- PROBLEM TO WORK ON -
A faithful transcription of all the data is required.
[begin DATA BLOCK]
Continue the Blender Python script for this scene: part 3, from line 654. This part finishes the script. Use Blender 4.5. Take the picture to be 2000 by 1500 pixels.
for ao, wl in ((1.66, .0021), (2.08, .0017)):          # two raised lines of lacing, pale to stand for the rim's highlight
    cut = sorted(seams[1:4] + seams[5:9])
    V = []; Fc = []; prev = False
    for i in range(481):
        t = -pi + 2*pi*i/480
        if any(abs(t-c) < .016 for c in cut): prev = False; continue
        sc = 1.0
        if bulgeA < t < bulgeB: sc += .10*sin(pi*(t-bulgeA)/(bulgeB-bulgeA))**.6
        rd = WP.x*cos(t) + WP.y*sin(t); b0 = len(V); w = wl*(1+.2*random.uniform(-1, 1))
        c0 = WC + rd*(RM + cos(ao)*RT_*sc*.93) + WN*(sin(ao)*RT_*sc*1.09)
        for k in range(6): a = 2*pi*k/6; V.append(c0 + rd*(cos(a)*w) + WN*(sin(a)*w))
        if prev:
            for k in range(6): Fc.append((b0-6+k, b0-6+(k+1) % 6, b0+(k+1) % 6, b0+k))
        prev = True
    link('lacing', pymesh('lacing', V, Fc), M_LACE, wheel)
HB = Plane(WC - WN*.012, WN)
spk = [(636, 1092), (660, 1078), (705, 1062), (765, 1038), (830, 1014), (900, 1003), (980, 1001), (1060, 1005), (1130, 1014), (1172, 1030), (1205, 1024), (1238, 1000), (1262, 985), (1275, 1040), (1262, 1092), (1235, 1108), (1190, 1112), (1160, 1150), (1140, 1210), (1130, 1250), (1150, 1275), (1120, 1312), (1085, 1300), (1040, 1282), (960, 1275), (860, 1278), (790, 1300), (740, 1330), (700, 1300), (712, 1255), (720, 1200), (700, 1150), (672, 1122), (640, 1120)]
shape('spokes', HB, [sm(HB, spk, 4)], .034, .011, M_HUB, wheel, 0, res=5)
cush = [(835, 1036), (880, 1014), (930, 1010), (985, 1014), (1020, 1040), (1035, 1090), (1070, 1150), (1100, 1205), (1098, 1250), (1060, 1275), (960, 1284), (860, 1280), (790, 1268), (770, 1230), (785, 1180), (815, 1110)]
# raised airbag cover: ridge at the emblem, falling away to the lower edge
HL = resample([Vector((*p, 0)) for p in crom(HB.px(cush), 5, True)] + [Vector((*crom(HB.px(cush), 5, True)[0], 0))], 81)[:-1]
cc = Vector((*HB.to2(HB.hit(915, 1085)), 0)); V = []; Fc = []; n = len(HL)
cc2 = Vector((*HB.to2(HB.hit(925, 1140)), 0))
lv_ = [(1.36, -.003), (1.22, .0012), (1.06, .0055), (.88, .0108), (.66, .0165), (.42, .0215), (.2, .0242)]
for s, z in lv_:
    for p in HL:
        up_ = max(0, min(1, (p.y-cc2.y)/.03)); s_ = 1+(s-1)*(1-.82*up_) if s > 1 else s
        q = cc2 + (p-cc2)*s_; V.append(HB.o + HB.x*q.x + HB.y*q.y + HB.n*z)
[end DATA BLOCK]
- OUTPUT -
Continue the Blender Python script for this scene: part 3, from line 654. This part finishes the script. Use Blender 4.5. Take the picture to be 2000 by 1500 pixels.
for ao, wl in ((1.66, .0021), (2.08, .0017)):          # two raised lines of lacing, pale to stand for the rim's highlight
    cut = sorted(seams[1:4] + seams[5:9])
    V = []; Fc = []; prev = False
    for i in range(481):
        t = -pi + 2*pi*i/480
        if any(abs(t-c) < .016 for c in cut): prev = False; continue
        sc = 1.0
        if bulgeA < t < bulgeB: sc += .10*sin(pi*(t-bulgeA)/(bulgeB-bulgeA))**.6
        rd = WP.x*cos(t) + WP.y*sin(t); b0 = len(V); w = wl*(1+.2*random.uniform(-1, 1))
        c0 = WC + rd*(RM + cos(ao)*RT_*sc*.93) + WN*(sin(ao)*RT_*sc*1.09)
        for k in range(6): a = 2*pi*k/6; V.append(c0 + rd*(cos(a)*w) + WN*(sin(a)*w))
        if prev:
            for k in range(6): Fc.append((b0-6+k, b0-6+(k+1) % 6, b0+(k+1) % 6, b0+k))
        prev = True
    link('lacing', pymesh('lacing', V, Fc), M_LACE, wheel)
HB = Plane(WC - WN*.012, WN)
spk = [(636, 1092), (660, 1078), (705, 1062), (765, 1038), (830, 1014), (900, 1003), (980, 1001), (1060, 1005), (1130, 1014), (1172, 1030), (1205, 1024), (1238, 1000), (1262, 985), (1275, 1040), (1262, 1092), (1235, 1108), (1190, 1112), (1160, 1150), (1140, 1210), (1130, 1250), (1150, 1275), (1120, 1312), (1085, 1300), (1040, 1282), (960, 1275), (860, 1278), (790, 1300), (740, 1330), (700, 1300), (712, 1255), (720, 1200), (700, 1150), (672, 1122), (640, 1120)]
shape('spokes', HB, [sm(HB, spk, 4)], .034, .011, M_HUB, wheel, 0, res=5)
cush = [(835, 1036), (880, 1014), (930, 1010), (985, 1014), (1020, 1040), (1035, 1090), (1070, 1150), (1100, 1205), (1098, 1250), (1060, 1275), (960, 1284), (860, 1280), (790, 1268), (770, 1230), (785, 1180), (815, 1110)]
# raised airbag cover: ridge at the emblem, falling away to the lower edge
HL = resample([Vector((*p, 0)) for p in crom(HB.px(cush), 5, True)] + [Vector((*crom(HB.px(cush), 5, True)[0], 0))], 81)[:-1]
cc = Vector((*HB.to2(HB.hit(915, 1085)), 0)); V = []; Fc = []; n = len(HL)
cc2 = Vector((*HB.to2(HB.hit(925, 1140)), 0))
lv_ = [(1.36, -.003), (1.22, .0012), (1.06, .0055), (.88, .0108), (.66, .0165), (.42, .0215), (.2, .0242)]
for s, z in lv_:
    for p in HL:
        up_ = max(0, min(1, (p.y-cc2.y)/.03)); s_ = 1+(s-1)*(1-.82*up_) if s > 1 else s
        q = cc2 + (p-cc2)*s_; V.append(HB.o + HB.x*q.x + HB.y*q.y + HB.n*z)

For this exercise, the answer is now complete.